**Objective**
What is wanted is an exact restatement of the lines from the one with "Write the bpy" through the one with "COL = SC.collection", both included, and of no other lines.

**Data in this exercise**
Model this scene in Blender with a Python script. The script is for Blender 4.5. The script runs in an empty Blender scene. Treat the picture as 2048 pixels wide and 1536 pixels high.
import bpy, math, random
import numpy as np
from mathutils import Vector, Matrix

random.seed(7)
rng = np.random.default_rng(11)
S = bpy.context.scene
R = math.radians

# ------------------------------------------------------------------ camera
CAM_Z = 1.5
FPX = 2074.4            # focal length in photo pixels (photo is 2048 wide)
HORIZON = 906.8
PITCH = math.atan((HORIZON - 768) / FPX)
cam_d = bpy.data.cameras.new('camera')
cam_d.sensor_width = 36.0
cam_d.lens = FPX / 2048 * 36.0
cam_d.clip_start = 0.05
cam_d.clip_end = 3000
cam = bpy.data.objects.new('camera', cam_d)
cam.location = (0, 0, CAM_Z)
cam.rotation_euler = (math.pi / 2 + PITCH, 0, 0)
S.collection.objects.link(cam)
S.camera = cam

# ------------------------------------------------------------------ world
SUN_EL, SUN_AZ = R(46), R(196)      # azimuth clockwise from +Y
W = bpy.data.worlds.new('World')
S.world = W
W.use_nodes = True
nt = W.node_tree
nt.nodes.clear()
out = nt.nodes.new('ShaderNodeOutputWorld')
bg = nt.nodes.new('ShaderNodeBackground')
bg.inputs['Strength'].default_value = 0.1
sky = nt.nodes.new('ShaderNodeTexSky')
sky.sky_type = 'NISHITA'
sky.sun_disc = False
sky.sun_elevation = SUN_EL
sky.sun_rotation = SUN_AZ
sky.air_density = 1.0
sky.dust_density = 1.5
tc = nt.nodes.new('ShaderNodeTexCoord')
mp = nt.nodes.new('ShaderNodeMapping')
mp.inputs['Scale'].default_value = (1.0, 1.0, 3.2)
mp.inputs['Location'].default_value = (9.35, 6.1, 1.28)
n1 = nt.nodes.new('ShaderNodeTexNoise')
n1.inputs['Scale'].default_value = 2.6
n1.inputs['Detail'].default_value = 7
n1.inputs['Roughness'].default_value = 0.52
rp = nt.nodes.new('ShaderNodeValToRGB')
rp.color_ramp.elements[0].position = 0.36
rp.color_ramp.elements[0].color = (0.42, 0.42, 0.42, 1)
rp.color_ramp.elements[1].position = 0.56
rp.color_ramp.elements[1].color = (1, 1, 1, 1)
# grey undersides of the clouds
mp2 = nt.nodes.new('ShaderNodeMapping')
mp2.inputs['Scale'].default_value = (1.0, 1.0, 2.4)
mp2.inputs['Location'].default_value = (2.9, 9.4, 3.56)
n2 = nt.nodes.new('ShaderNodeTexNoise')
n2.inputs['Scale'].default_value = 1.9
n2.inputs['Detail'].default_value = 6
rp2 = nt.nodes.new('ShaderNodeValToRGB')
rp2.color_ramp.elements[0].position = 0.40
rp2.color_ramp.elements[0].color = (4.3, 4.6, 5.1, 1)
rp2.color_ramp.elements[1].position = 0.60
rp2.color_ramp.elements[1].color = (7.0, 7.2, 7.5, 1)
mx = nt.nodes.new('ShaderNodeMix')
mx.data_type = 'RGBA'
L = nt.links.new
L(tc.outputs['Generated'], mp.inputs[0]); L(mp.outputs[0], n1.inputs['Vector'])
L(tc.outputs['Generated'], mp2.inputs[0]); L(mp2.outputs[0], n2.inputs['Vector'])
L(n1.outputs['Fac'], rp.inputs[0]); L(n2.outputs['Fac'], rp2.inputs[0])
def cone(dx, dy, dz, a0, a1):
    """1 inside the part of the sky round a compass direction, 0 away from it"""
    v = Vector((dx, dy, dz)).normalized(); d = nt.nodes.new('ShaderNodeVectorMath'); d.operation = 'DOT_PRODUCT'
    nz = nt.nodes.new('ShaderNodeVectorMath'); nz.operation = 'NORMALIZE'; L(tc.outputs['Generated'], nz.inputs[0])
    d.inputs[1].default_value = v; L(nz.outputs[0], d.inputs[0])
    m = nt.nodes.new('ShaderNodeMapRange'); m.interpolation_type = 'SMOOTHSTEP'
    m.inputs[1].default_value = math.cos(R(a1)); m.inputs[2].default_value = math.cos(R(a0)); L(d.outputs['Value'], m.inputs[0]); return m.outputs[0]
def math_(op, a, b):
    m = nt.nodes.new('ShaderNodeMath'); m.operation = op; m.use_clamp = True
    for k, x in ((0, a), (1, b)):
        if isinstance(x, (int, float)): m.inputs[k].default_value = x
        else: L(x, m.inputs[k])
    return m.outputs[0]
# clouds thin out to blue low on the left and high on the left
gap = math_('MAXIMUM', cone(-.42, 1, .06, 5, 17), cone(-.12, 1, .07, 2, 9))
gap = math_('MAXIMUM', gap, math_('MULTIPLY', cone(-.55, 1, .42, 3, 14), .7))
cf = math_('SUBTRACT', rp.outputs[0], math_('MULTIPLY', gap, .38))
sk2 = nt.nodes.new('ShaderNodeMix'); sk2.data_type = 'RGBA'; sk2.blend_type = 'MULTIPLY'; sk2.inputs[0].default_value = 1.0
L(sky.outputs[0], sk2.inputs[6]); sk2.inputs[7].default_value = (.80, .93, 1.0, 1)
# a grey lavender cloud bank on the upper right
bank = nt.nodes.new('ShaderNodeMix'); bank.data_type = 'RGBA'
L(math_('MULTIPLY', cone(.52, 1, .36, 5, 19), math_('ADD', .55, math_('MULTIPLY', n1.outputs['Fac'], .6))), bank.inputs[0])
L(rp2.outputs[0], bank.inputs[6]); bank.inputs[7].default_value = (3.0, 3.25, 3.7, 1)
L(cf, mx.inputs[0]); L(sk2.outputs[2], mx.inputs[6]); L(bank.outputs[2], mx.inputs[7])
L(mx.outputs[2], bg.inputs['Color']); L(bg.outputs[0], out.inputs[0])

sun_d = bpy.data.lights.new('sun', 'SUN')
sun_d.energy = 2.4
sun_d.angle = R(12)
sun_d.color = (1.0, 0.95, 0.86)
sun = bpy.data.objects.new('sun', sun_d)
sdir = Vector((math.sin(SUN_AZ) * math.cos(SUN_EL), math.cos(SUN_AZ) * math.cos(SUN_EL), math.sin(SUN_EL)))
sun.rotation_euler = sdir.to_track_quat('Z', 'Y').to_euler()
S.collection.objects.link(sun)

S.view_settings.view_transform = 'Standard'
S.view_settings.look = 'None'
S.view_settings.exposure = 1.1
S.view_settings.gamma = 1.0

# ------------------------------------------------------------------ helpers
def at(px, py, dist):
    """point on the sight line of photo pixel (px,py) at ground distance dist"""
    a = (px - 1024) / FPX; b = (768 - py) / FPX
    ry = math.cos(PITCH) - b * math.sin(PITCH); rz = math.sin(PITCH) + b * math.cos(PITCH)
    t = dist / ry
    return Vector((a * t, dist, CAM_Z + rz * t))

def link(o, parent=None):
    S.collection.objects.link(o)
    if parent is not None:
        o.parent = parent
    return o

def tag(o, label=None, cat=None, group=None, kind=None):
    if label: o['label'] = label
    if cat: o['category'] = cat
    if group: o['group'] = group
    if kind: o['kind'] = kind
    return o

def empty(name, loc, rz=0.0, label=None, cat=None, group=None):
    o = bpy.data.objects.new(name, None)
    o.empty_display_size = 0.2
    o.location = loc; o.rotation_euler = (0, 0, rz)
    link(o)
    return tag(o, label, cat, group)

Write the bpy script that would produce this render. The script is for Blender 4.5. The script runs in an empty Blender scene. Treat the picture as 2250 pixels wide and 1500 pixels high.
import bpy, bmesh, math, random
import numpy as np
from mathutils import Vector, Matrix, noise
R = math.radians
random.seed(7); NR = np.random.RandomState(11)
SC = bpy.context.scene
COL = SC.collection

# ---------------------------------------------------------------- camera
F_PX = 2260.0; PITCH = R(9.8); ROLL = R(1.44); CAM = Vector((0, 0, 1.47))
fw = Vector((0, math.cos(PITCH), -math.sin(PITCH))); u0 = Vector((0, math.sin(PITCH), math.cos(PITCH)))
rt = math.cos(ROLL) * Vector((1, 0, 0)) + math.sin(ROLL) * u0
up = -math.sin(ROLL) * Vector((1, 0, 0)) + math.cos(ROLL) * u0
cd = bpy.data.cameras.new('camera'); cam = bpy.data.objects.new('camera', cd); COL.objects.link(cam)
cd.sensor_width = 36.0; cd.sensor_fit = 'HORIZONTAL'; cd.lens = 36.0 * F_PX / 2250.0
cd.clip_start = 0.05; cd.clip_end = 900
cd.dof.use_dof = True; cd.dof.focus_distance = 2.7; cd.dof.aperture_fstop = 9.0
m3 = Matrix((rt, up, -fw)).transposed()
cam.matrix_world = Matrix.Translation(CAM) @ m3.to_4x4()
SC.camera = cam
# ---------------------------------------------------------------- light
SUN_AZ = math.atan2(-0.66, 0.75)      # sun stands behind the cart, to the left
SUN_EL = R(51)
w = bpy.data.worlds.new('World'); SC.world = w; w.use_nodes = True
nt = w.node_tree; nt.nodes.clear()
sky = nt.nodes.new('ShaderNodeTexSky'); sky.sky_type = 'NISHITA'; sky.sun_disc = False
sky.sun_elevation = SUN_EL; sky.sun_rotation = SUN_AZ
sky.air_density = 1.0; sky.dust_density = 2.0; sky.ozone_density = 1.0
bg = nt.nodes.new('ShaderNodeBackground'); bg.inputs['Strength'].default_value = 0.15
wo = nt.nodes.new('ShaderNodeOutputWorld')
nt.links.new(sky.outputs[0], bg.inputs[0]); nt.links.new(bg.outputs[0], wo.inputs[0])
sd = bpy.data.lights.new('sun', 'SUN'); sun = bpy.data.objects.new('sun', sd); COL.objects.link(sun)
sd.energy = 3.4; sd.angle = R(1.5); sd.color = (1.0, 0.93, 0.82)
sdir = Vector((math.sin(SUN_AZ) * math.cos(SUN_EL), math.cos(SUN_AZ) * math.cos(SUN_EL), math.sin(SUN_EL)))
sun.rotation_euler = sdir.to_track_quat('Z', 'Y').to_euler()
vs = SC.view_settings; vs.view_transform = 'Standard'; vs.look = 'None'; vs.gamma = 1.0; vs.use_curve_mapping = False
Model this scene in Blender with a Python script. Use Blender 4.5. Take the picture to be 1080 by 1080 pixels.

**Expected answer**
Write the bpy script that would produce this render. The script is for Blender 4.5. The script runs in an empty Blender scene. Treat the picture as 2250 pixels wide and 1500 pixels high.
import bpy, bmesh, math, random
import numpy as np
from mathutils import Vector, Matrix, noise
R = math.radians
random.seed(7); NR = np.random.RandomState(11)
SC = bpy.context.scene
COL = SC.collection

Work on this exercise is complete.